Recensie: J. Rentes de Carvalho – Montedor
Onderhuids verdriet
In 1968, enige jaren voordat hij naar Nederland kwam, maakte J. Rentes de Carvalho in Lissabon zijn literaire debuut met de roman Montedor. Die roman werd door Adri Boon in het Nederlands vertaald en door August Willemsen van een nawoord voorzien. Op het omslag prijkt een prachtige foto van Rentes de Carvalho zelf: een straatbeeld van zo’n typisch Portugees dorpje, pasteltinten en een crucifix tegen de gevel, een plaatje dat door de Nederlandse toerist als pittoresk en idyllisch wordt ervaren. Montedor — het klink naar een berg van goud, maar Willemsen legt uit dat de laatste lettergreep, dor, in het Portugees ‘pijn’ of ‘verdriet’ betekent.
Verdrietig is Rentes de Carvalho’s roman alleen onderhuids; aan de oppervlakte is het vooral een humoristisch en vrolijk boek. Het begin heeft alle kenmerken van een schelmenroman en verderop is de som van misverstanden en tot mislukken gedoemde pogingen om het leven te veranderen zo groot en ook zo levendig beschreven dat, bij alle treurigheid, de ironie de boventoon voert. Wel wordt die ironie gaandeweg grimmiger: zo lang het lot alleen met de hoofdpersoon (‘ik’) speelt valt er vooral veel te lachen, maar zodra het zich ook tot anderen uitstrekt — een echtgenote, een kind — bezorgt het de lezer al gauw een dichtgeknepen keel. Wat aanvankelijk toevallige tegenslagen lijken te zijn, blijkt op den duur de structuur van het leven. En dat niet alleen voor de hoofdpersoon maar voor alle Portugezen. Het plaatsje Montedor, aldus Willemsen, is Portugal, ‘een land waar alle dromen, plannen, revoluties en veroveringen mislukken of, als ze lukken, verkeerd uitpakken.’

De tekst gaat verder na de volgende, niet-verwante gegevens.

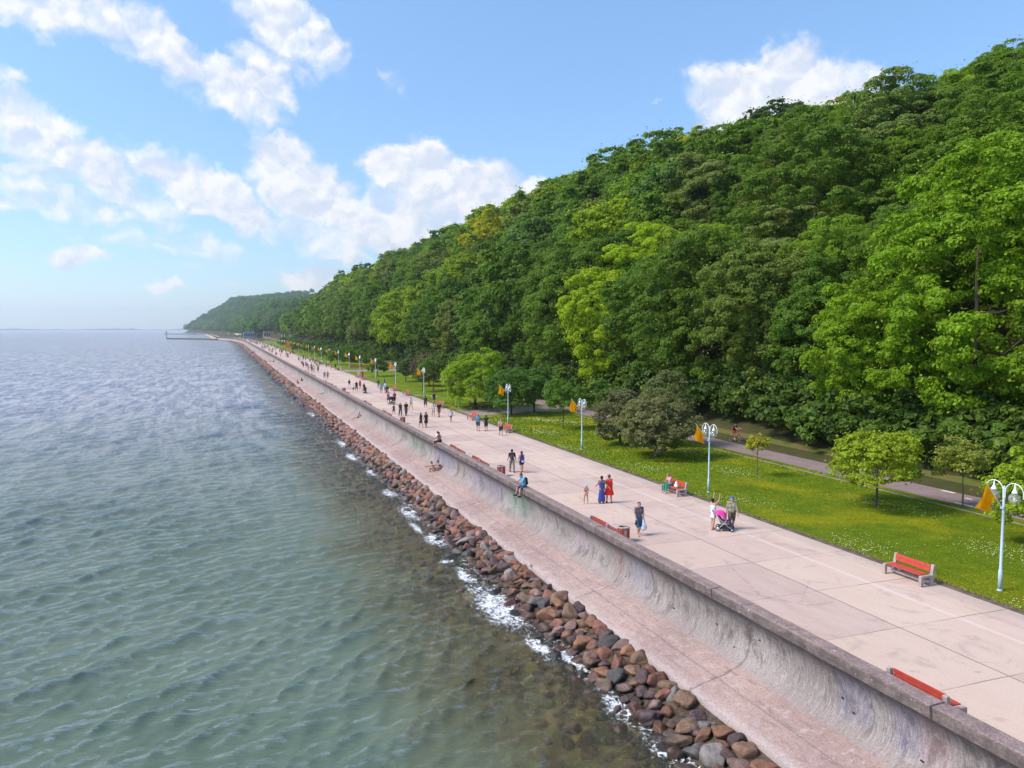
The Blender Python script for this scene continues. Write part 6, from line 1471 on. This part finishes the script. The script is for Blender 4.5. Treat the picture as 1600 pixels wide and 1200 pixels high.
crowd_uv = [(467, 565), (472, 570), (474, 575), (478, 574), (482, 580), (487, 582), (489.5, 581), (491, 582), (497, 582), (492, 570), (495, 573), (500, 573), (474, 561), (477.5, 563), (505.5, 573), (510, 575), (517, 578), (529, 580), (533, 581.5), (536, 577), (447, 558), (450, 557), (453.5, 555), (437, 551), (443, 548),
            (489, 567), (493.5, 566.5), (503, 571), (513, 573), (480.5, 577.5), (470.5, 568), (486.5, 575.5)]
spots = [(gp(u, v)[0], gp(u, v)[1]) for u, v in crowd_uv]
cr = random.Random(21)
while len(spots) < 210:
    y = 200 + 700 * cr.random() ** .75; x = cr.uniform(19.3, 27.5) + float(XC(y))
    if y < 300 and cr.random() < .8: continue
    spots.append((x, y))
for i, (x, y) in enumerate(spots):
    k = i % 10 if i < 10 else cr.randrange(10)
    o = protos[k] if i < 10 else copy_tree(protos[k])
    x = min(max(x, 19.0 + float(XC(y))), 27.6 + float(XC(y))); s_ = cr.uniform(.92, 1.08) * (.68 if cr.random() < .1 else 1)
    o.location = (x, y, 0); o.rotation_euler = (0, 0, cr.choice((0, math.pi)) + cr.uniform(-.5, .5)); o.scale = (s_,) * 3
    zz = 'among the distant strollers' if y < 330 else 'in the far crowd' if y < 600 else 'in the farthest crowd'
    tag(o, f'tiny walking figure {OUTN[k]} {zz}', 'person', 'crowd on the far promenade')
# driftwood left at the apron edge
mb = MB()
for q in range(4): mb.tube([(0 + .05 * q, -.25 + .1 * q, .0), (.02, 0.05 * q, .05 + .03 * q), (.10 - .06 * q, .3, .03)], [.03, .035, .015], 6)
o = mb.build('driftwood', simple('driftwood', (0.55, 0.46, 0.40), .8)); x_, y_, _ = gp(826, 883, -2.15); o.location = (x_, y_, -2.14); tag(o, 'pale piece of driftwood lying on the apron edge above the foam', 'driftwood')

# ------------------------------------------------------------------ the air between here and the headland
mh = bpy.data.materials.new('haze_air'); mh.use_nodes = True
th = NT(mh.node_tree); th.n.clear()
oh = th.node('ShaderNodeOutputMaterial'); pv = th.node('ShaderNodeVolumePrincipled')
pv.inputs['Color'].default_value = (0.93, 0.97, 1.0, 1); pv.inputs['Density'].default_value = 0.00014; pv.inputs['Anisotropy'].default_value = 0.65
th.l.new(pv.outputs[0], oh.inputs['Volume'])
mb = MB(); mb.box((0, 0, 92), (16400, 16400, 206)); hz = mb.build('haze', mh); tag(hz, kind='stuff')
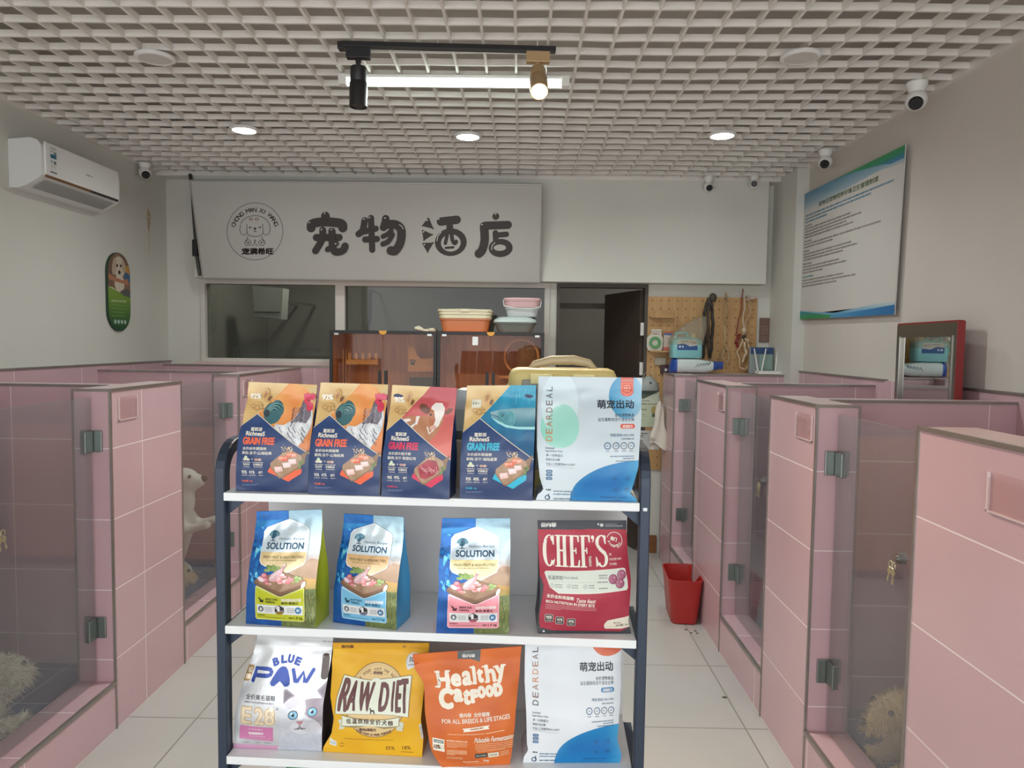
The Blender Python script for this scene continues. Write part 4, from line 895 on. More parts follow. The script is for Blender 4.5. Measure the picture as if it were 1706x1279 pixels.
# -------- artwork: silver cat food bag
def paw():
    A = Art(); bl = '2f4a98'                                # crop units TL(195,20) TR(1050,45) BL(10,1205) BR(950,1205)
    A.rect(100, 0, 1100, 150, lambda u, v: mix('b9bcbd', 'cfd2d3', .5 + noise.noise(Vector((u * 2, v * 40, 3))))); A.dash(890, 85, 1020, 90, 18, '8f9294', .6)
    for (c, x, y, r) in (('B', 413, 300, -22), ('L', 496, 274, -8), ('U', 568, 270, 8), ('E', 645, 292, 20)): A.text(c, x - 26, y - 34, x + 26, y + 34, bl, 7, rot=r)
    A.line([(190, 490), (215, 375), (330, 372), (365, 378), (380, 400), (372, 425), (340, 438), (205, 440)], 40, bl); A.ell(190, 488, 20, 20, bl); A.ell(215, 376, 20, 20, bl)
    A.poly([(378, 500), (395, 460), (440, 380), (470, 350), (500, 342), (530, 350), (552, 380), (578, 460), (585, 505), (570, 525), (535, 530), (510, 505), (480, 480), (450, 505), (425, 528), (395, 525)], bl)
    A.line([(605, 375), (640, 485), (655, 485), (715, 395), (735, 485), (752, 485), (815, 372)], 36, bl); A.ell(605, 375, 18, 18, bl); A.ell(815, 372, 18, 18, bl)
    A.poly([(105, 355), (120, 345), (180, 348), (185, 362), (155, 490), (135, 500), (70, 500)], 'a08458'); A.text('烘', 125, 372, 172, 418, 'efe2c8', 2.5, nb=5); A.text('焙', 105, 430, 160, 478, 'efe2c8', 2.5, nb=5)
    A.text('全价美毛猫粮', 138, 612, 455, 665, '4a4c50', 1.6, nb=4); A.dash(128, 690, 440, 690, 20, '8a8c90', .6)
    for (c, x0, x1) in (('E', 100, 215), ('2', 240, 345), ('8', 350, 462)):
        A.text(c, x0 + 8, 745, x1 - 8, 915, 'c9a468', 12, nb=10); A.text(c, x0 + 8, 745, x1 - 8, 915, 'ecdcc0', 5, nb=8)
    A.line([(470, 742), (496, 742)], 6, '7a7c80'); A.line([(483, 728), (483, 756)], 6, '7a7c80'); A.ell(425, 745, 26, 22, 'ece6dc')
    A.poly([(90, 940), (440, 945), (435, 1108), (75, 1090)], mottle('dd8cba', 'd07eb0', 5)); A.dash(180, 975, 330, 975, 22, 'e8b4d0', .6); A.text('鸡肉燕麦配方', 178, 1008, 335, 1036, 'f8eef4', 2.5, nb=5); A.dash(185, 1056, 355, 1060, 12, 'ecc4da', .6)
    for i in range(3): A.dash(120, 1076 + i * 12, 410, 1082 + i * 12, 5, 'e8b8d4', .8)
    for (x0, x1) in ((118, 188), (246, 290), (342, 410)): A.dash(x0, 1133, x1, 1135, 12, '96989c', .6)
    A.poly([(-10, 1150), (480, 1160), (470, 1230), (-10, 1230)], lambda u, v: mix('dcc0d0', 'd79ac0', (v - .94) * 18)); A.dash(785, 1163, 880, 1163, 12, '5a5c60', .6)
    # handle slot: the dark inside its hole is painted as a flat patch
    A.poly([(905, 215), (930, 190), (985, 195), (1000, 240), (985, 440), (950, 480), (850, 520), (830, 500), (880, 450)], 'e2e4e5')
    A.rr(893, 212, 968, 468, 34, '4e4540')
    # cat portrait
    fur, dk = 'd3d6dd', '8f8690'
    A.poly([(540, 640), (700, 560), (860, 560), (1000, 470), (1000, 1215), (500, 1215), (480, 1000), (520, 860)], lambda u, v: mix('d8dbe1', 'c3c9d6', (v - .45) * 1.4))
    A.poly([(535, 560), (555, 548), (660, 610), (600, 640), (545, 690)], dk); A.poly([(548, 575), (562, 566), (630, 605), (580, 640), (552, 665)], '6f6770')
    A.poly([(870, 570), (965, 480), (1000, 470), (1000, 690), (930, 640)], dk); A.poly([(900, 575), (970, 500), (985, 640), (950, 630)], '7b717a')
    A.poly([(760, 650), (830, 640), (960, 640), (1000, 680), (1000, 930), (930, 940), (880, 860), (800, 820), (760, 790), (775, 720)], lambda u, v: mix('8d8189', 'b7b3bd', abs(u - .9) * 5 + (v - .6) * 1.5))
    A.poly([(560, 690), (640, 640), (700, 650), (680, 720), (600, 740)], 'c4c3cb'); A.poly([(700, 600), (760, 600), (770, 760), (740, 850), (700, 850), (690, 740)], 'e6e8ec')
    for (x, y, rx, ry) in ((648, 800, 44, 40), (840, 770, 44, 40)):
        A.ell(x, y, rx + 8, ry + 7, '5a545c', rot=-12); A.ell(x, y, rx, ry, '6fa3bd', rot=-12); A.ell(x, y, rx * .75, ry * .75, '86bccf'); A.ell(x, y, 16, 18, '1f2c3a'); A.ell(x - 14, y - 14, 9, 8, 'eef6f8')
    A.ell(725, 935, 110, 75, 'dfe2e8'); A.ell(830, 930, 90, 70, 'd2d2da')
    A.poly([(680, 865), (755, 858), (740, 890), (720, 900), (700, 892)], 'c9909c'); A.line([(718, 898), (716, 925), (690, 950), (660, 955)], 8, '6a5a66'); A.line([(716, 925), (745, 948), (775, 945)], 8, '6a5a66'); A.line([(690, 955), (716, 945), (745, 955)], 6, '4a3e48')
    rn = random.Random(4)
    for i in range(60):
        x = rn.uniform(530, 930); y = rn.uniform(990, 1190); A.line([(x, y), (x + rn.uniform(-14, 14), y + rn.uniform(18, 44))], 4, rn.choice(['cdd2dc', 'e0e4ea', 'b9bfcc']))
    for i in range(5): A.line([(800 + i * 8, 900 + i * 12), (900, 880 + i * 22), (960, 870 + i * 30)], 3, 'eef0f3'); A.line([(640 - i * 6, 930 + i * 8), (560, 930 + i * 18), (520, 950 + i * 22)], 3, 'eef0f3')
    return A
bag('pet_food_bag', 'silver cat food bag with a white cat face, left end of the lower shelf', [(195, 20), (160, 200), (90, 480), (40, 760), (15, 1000), (10, 1205)], [(1000, 45), (968, 400), (945, 700), (938, 1000), (935, 1205)],
    .232, .284, .279, .095, (-.615, 1.766, .606), R(-1.5), paw(), lambda u, v: mix('c6c9cb', 'd9dcde', .5 + .9 * noise.noise(Vector((u * 2.5, v * 7, 6)))), back='b9bcbe', gus='3a3740', foil='foil_print', glab='dark side', seed=11, wr=.0022)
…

Rentes de Carvalho’s roman speelt zich af in de jaren vijftig, in een Portugal dat nog erg provinciaals en katholiek is. De hoofdpersoon is een jongeman, net twintig, die voor een belangrijk examen zakt, dat thuis niet durft te vertellen en op zoek gaat naar mogelijkheden om uit het dorp en desnoods uit Portugal weg te komen. Geen schijn van kans: met uitzondering van een korte periode in Lissabon blijft hij aan Montedor gekluisterd als aan een molensteen. Betaald werk is er niet, noch de pastoor — die hem veracht omdat hij goddeloos is — noch de Française die af en toe op het landgoed verblijft kunnen hem de steun, de protectie, bieden die nodig is om aan een baantje te komen. Zijn ouders leven als kat en muis, moeder op het randje van de hysterie, vader een hardhandige vrijbuiter, en de zoon verkwanselt oma’s sieraden, gaat naar de hoeren, droomt van reizen naar Parijs of Brazilië of Australië en lummelt verder maar wat rond. Uiteindelijk, zeer tegen zijn zin, belandt hij in een huwelijk met Célia, de dochter van een handelaar in manufacturen. Hij heeft haar zwanger gemaakt en houdt er een dochter aan over; zijn huwelijk verschilt niet van dat van zijn ouders.
In korte, vaak afgemeten zinnen, met veel dialoog en veel innerlijke overpeinzingen, schildert Rentes de Carvalho deze Werdegang. Hij doet dat zo goed dat de lezer na verloop van tijd niets anders meer wil dan van het vertrek van de hoofdpersoon getuige zijn. Maar hem ontbreekt het aan de middelen om te gaan, aan een eigen boeltje of aan de broodnodige protectie. Apathie en frustratie blijven over.
Van de veranderingen die zich sinds 1968 in de Portugese samenleving voltrokken ben ik slechts globaal op de hoogte, maar zeker is dat Montedor ook na twintig jaar nog een authentieke en actuele indruk maakt. Er hoefde geen stof te worden weggeblazen om van de vertaling een boeiend product te maken. Het kenmerkt een waarachtig auteur en een waardevol boek.
Anton Brand
J. Rentes de Carvalho – Montedor. Vertaald door Adri Boon. De Arbeiderspers, Amsterdam, 160 blz.
Deze recensie verscheen eerder op 6 mei 1988 in het Nieuwsblad van het Noorden.